Commentary

In Supreme Court’s Gay Marriage Case, Words of Justice Anthony Kennedy, Potential Swing Vote, Under Microscope

As the lawyers say these days around 1 First St. NE — the Supreme Court building — it’s Anthony Kennedy’s world, we just live in it.

Both sides should be nervous about a 5-to-4 outcome with Kennedy as pivot.

The swing justice can make Tuesday’s marriage cases come out however he likes. Four liberal colleagues are likely to join any plausible theory he wants to use to get to a full-fledged constitutional right to same-sex marriage, if that’s where he wants to go.

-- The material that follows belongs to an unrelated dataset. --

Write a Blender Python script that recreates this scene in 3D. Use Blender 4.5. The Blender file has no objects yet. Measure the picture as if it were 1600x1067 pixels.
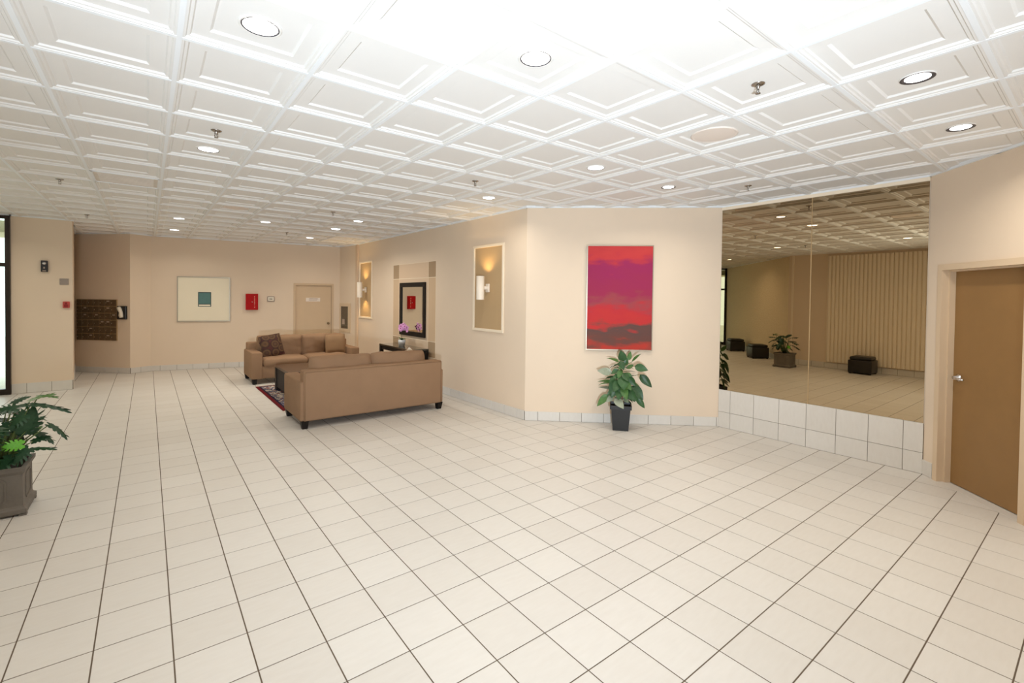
import bpy, bmesh, math, random
from math import pi, sin, cos, radians, hypot
from mathutils import Vector, Matrix, noise

random.seed(7)
scene = bpy.context.scene
COL = scene.collection

# ------------------------------------------------------------------ camera
CAM = Vector((0.51195, -2.99457, 1.72883))
YAW, PITCH, ROLL = -0.6608, 0.0176, 0.0127
FPX, SHIFT_PX = 733.04, -55.0
fwd = Vector((-sin(YAW) * cos(PITCH), cos(YAW) * cos(PITCH), -sin(PITCH)))
rgt = Vector((cos(YAW), sin(YAW), 0.0))
upv = rgt.cross(fwd)
rgt2 = cos(ROLL) * rgt + sin(ROLL) * upv
up2 = -sin(ROLL) * rgt + cos(ROLL) * upv
cam_data = bpy.data.cameras.new('camera')
cam = bpy.data.objects.new('camera', cam_data)
COL.objects.link(cam)
cam_data.sensor_width = 36.0
cam_data.lens = FPX / 1600 * 36.0
cam_data.shift_y = SHIFT_PX / 1600
cam_data.clip_start = 0.02
cam.matrix_world = Matrix(((rgt2.x, up2.x, -fwd.x, CAM.x), (rgt2.y, up2.y, -fwd.y, CAM.y),
                           (rgt2.z, up2.z, -fwd.z, CAM.z), (0, 0, 0, 1)))
scene.camera = cam

# ------------------------------------------------------------------ world, exposure
world = bpy.data.worlds.new('overcast_sky')
scene.world = world
world.use_nodes = True
world.node_tree.nodes['Background'].inputs[0].default_value = (0.93, 0.97, 1.0, 1)
world.node_tree.nodes['Background'].inputs[1].default_value = 2.2
scene.view_settings.view_transform = 'Standard'
scene.view_settings.look = 'None'
scene.view_settings.gamma = 1.0
scene.view_settings.use_curve_mapping = False
scene.view_settings.exposure = 0.33
scene.cycles.max_bounces = 10
scene.cycles.diffuse_bounces = 6
scene.cycles.glossy_bounces = 4
scene.cycles.transparent_max_bounces = 8
scene.cycles.sample_clamp_indirect = 6.0
scene.cycles.caustics_reflective = False
scene.cycles.caustics_refractive = False

H = 2.9956                       # underside of the ceiling grid
DOWN_W = 8.5                     # watts of one recessed downlight
DOWN_COL = (1.0, 0.91, 0.77)
FLASH_W = 1000.0                  # the photographer's flash, bounced off the ceiling
FLASH_COL = (0.77, 0.89, 1.0)

# bounce flash held just over the camera
fl = bpy.data.lights.new('bounce_flash', 'SPOT')
fl.energy = FLASH_W
fl.color = FLASH_COL
fl.spot_size = radians(104)
fl.spot_blend = 1.0
fl.shadow_soft_size = 0.06
flo = bpy.data.objects.new('bounce_flash', fl)
COL.objects.link(flo)
flo.location = (0.05, -3.95, 1.15)
flo.rotation_euler = (Vector((2.9, 0.1, H)) - flo.location).to_track_quat('-Z', 'Y').to_euler()


# ------------------------------------------------------------------ materials
MATS = {}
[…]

If. Some liberals’ hearts jumped into their throats Tuesday morning when Kennedy seemed to channel colleague Samuel Alito, asking whether the court could alter an institution that’s been around for “millennia.”

Justice Ruth Bader Ginsburg jumped in right away to challenge the premise. She pointed out that marriage law has changed continuously as society’s ideas have changed.

It was probably a false alarm. Like some others on the court, Kennedy likes to try on the “other” side’s points at oral argument, and he later reverted to form, describing exclusion from marriage as an infringement of human dignity. That fits his record as the author of the court’s major gay rights advances.

Still, both sides should be nervous about a 5-to-4 outcome with Kennedy as pivot:

— He’s mortal. More precisely, all justices are mortal, and the court is one liberal retirement away from a newcomer appointed by, say, President Scott Walker or Mario Rubio.

—He’s cautious. Any theory he picks under which the challengers win — equal protection, sex discrimination — opens doors for challenges to other laws, with results he and others might find uncomfortable.

Public opinion is moving fast. According to a Williams Institute poll, in only five states — Utah, Mississippi, Tennessee, West Virginia, and Alabama — is support for same-sex marriage still under 40%.

Those polls, not the court’s chancy politics, represent the surest hope for gay-marriage supporters.

Walter Olson is senior fellow at the Cato Institute, which filed an amicus brief supporting the marriage plaintiffs on an Equal Protection Clause theory.